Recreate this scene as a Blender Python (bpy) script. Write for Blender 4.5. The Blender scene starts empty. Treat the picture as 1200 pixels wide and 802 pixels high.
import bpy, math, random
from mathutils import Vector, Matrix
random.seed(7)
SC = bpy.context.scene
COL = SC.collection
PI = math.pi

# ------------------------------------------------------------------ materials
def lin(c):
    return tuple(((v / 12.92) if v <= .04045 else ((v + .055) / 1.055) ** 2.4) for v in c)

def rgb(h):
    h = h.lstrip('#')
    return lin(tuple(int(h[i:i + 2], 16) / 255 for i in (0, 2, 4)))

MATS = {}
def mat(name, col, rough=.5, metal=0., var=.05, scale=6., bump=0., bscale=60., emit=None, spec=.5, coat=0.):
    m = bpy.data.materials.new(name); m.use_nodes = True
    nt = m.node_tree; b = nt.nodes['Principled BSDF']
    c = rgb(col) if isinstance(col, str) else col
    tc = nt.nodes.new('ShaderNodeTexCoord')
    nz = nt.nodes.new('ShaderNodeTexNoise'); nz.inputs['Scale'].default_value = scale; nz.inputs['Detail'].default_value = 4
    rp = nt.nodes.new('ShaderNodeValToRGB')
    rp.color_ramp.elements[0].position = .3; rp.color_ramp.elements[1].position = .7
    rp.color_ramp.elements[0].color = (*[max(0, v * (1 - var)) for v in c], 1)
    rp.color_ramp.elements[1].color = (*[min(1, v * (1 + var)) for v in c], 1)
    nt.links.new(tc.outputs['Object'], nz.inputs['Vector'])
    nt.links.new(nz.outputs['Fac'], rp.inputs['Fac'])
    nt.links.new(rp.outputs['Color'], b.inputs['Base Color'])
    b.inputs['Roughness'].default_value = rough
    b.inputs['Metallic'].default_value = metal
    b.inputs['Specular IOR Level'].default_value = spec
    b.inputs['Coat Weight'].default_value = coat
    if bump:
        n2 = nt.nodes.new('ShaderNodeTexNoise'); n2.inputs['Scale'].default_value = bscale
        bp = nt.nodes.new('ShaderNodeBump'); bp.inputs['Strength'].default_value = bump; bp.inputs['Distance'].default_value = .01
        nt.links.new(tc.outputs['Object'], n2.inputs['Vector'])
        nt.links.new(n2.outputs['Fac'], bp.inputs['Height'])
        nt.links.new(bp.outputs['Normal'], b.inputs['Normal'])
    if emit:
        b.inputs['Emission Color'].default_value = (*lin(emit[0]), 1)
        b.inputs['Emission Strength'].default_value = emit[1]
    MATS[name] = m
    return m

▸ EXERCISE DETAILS
Find every line containing the word "scene", then give the total and nothing more.

▸ RESULT
2